The exercise:
Restate word for word the lines of the data below, from the first through the one that has "hem.tube(path[::1], 0.0085, 6);".

____

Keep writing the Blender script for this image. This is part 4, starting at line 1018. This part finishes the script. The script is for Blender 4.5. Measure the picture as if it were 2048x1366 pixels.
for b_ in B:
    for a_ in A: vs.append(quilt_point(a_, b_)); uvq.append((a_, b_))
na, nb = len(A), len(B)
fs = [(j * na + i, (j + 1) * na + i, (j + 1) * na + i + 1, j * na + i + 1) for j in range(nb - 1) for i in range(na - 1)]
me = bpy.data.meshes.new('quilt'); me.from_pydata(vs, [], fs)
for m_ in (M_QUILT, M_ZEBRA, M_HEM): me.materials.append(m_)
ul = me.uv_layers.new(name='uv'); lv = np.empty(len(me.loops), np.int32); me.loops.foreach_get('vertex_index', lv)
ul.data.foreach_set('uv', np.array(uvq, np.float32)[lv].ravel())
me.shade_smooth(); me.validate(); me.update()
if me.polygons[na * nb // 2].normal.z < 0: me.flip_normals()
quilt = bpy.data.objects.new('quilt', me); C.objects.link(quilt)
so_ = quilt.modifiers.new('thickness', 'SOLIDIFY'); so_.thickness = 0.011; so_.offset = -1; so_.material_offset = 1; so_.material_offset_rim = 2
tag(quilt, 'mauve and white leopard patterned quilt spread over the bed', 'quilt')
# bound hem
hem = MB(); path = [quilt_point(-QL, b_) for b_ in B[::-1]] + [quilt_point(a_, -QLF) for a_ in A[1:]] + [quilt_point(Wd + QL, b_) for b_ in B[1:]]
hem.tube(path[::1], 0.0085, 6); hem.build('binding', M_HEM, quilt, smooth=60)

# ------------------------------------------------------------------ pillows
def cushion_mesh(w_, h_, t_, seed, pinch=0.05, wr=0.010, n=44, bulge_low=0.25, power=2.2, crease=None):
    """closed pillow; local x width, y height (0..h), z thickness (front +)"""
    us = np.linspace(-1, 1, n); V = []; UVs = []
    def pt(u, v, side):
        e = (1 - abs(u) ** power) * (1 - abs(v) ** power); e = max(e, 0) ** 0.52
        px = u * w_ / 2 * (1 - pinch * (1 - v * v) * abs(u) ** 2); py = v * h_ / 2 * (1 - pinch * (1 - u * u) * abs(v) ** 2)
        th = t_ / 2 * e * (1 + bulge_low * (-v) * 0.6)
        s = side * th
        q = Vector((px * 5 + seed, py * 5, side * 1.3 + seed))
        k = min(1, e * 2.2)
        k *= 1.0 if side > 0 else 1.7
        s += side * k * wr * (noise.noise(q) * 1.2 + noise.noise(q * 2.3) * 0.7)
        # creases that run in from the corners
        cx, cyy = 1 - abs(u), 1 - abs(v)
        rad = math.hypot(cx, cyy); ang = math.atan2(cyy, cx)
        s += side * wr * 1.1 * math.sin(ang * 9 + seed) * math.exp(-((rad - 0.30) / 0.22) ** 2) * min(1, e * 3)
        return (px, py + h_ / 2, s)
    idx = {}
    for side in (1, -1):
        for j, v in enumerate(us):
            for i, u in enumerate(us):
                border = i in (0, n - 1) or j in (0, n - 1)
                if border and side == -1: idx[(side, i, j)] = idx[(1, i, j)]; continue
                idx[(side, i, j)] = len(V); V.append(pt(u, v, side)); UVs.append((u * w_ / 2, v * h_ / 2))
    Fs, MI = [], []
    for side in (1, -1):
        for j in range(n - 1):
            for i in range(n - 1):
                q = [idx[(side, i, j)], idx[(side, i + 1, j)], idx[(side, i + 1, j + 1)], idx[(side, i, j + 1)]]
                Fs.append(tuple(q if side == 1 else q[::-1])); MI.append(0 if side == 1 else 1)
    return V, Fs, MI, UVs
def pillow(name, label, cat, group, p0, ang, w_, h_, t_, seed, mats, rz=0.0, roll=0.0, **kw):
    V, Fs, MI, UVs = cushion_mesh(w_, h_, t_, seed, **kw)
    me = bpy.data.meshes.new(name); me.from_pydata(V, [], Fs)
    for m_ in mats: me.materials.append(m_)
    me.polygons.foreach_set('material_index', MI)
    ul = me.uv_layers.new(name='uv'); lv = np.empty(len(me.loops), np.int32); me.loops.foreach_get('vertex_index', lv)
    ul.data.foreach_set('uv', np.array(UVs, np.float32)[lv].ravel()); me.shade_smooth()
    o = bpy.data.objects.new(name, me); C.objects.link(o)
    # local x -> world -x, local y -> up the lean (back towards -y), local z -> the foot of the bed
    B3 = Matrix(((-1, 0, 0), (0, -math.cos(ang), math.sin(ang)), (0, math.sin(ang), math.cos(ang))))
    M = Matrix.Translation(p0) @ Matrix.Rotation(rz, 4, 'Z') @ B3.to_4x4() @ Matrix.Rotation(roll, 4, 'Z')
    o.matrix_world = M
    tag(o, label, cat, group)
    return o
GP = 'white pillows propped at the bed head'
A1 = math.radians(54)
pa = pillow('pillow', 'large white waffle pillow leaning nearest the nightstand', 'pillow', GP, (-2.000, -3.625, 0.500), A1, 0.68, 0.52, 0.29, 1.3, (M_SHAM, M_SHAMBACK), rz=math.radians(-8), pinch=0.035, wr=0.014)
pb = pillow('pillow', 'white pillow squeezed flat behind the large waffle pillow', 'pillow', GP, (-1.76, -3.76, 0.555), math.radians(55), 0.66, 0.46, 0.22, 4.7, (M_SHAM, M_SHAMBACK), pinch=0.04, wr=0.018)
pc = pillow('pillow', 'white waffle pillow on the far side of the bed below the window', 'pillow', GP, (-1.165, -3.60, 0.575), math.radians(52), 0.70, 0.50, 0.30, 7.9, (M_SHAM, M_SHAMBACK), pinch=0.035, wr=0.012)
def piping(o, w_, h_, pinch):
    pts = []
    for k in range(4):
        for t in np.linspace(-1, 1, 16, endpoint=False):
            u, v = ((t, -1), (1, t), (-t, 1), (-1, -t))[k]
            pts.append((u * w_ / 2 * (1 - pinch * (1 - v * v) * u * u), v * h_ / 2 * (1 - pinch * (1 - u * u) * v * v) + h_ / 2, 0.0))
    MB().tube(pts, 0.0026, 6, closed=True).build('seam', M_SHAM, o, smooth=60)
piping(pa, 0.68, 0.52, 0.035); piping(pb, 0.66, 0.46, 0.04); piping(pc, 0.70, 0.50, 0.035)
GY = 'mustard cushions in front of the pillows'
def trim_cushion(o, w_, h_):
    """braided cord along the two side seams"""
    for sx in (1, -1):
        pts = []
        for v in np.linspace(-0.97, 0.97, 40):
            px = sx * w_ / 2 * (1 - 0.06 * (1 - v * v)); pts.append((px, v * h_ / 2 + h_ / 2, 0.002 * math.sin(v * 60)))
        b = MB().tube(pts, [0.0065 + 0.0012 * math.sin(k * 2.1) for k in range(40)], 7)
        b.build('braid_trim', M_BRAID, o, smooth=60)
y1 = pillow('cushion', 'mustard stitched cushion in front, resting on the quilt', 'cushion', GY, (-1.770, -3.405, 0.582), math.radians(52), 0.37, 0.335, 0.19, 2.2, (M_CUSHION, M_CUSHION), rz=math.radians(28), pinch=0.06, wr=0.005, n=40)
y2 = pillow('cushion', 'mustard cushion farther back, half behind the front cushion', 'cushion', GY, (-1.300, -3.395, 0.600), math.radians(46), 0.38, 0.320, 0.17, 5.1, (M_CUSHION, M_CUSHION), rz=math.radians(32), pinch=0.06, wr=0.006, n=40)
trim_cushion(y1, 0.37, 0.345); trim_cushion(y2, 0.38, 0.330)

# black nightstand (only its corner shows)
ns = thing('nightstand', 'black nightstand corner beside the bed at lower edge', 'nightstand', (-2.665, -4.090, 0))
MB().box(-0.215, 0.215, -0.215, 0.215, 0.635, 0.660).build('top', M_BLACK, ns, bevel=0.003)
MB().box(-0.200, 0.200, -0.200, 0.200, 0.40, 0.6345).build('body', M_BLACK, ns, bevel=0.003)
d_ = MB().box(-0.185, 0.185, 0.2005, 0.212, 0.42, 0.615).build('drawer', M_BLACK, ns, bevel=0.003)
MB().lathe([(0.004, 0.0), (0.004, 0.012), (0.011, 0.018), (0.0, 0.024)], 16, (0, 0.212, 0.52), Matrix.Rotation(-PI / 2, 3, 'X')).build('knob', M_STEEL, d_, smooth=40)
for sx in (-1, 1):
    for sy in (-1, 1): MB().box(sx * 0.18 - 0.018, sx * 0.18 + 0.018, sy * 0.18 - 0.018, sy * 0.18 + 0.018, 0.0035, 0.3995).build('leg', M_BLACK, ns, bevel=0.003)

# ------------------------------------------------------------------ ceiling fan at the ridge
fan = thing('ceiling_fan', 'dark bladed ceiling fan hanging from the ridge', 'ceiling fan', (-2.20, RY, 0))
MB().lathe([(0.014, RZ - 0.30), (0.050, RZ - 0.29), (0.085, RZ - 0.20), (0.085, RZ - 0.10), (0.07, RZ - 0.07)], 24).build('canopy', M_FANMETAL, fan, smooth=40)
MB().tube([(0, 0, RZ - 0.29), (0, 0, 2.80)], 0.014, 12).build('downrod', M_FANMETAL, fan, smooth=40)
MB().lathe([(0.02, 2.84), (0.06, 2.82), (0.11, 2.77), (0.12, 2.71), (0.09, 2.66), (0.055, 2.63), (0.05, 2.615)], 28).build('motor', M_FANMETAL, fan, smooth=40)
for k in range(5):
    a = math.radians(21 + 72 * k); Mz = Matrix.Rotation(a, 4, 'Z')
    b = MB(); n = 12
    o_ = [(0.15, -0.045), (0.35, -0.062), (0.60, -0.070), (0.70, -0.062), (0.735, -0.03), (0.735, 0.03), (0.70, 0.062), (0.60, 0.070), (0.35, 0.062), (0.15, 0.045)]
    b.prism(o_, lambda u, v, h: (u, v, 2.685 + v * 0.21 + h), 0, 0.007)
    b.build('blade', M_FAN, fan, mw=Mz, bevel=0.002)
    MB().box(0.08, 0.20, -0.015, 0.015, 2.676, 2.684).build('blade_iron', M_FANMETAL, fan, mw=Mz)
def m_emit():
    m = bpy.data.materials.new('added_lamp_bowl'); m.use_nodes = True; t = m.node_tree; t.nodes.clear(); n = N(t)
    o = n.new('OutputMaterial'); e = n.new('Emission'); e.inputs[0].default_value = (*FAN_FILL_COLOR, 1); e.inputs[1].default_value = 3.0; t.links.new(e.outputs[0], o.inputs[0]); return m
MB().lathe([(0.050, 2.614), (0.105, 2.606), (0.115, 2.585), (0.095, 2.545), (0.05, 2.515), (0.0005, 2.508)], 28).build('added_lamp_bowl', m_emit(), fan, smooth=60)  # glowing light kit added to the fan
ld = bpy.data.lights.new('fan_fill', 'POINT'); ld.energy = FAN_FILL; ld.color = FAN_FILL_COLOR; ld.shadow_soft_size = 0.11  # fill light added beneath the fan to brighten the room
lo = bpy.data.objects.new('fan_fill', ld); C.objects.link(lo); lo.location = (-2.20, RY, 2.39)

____

Complete response:
Keep writing the Blender script for this image. This is part 4, starting at line 1018. This part finishes the script. The script is for Blender 4.5. Measure the picture as if it were 2048x1366 pixels.
for b_ in B:
    for a_ in A: vs.append(quilt_point(a_, b_)); uvq.append((a_, b_))
na, nb = len(A), len(B)
fs = [(j * na + i, (j + 1) * na + i, (j + 1) * na + i + 1, j * na + i + 1) for j in range(nb - 1) for i in range(na - 1)]
me = bpy.data.meshes.new('quilt'); me.from_pydata(vs, [], fs)
for m_ in (M_QUILT, M_ZEBRA, M_HEM): me.materials.append(m_)
ul = me.uv_layers.new(name='uv'); lv = np.empty(len(me.loops), np.int32); me.loops.foreach_get('vertex_index', lv)
ul.data.foreach_set('uv', np.array(uvq, np.float32)[lv].ravel())
me.shade_smooth(); me.validate(); me.update()
if me.polygons[na * nb // 2].normal.z < 0: me.flip_normals()
quilt = bpy.data.objects.new('quilt', me); C.objects.link(quilt)
so_ = quilt.modifiers.new('thickness', 'SOLIDIFY'); so_.thickness = 0.011; so_.offset = -1; so_.material_offset = 1; so_.material_offset_rim = 2
tag(quilt, 'mauve and white leopard patterned quilt spread over the bed', 'quilt')
# bound hem
hem = MB(); path = [quilt_point(-QL, b_) for b_ in B[::-1]] + [quilt_point(a_, -QLF) for a_ in A[1:]] + [quilt_point(Wd + QL, b_) for b_ in B[1:]]
hem.tube(path[::1], 0.0085, 6); hem.build('binding', M_HEM, quilt, smooth=60)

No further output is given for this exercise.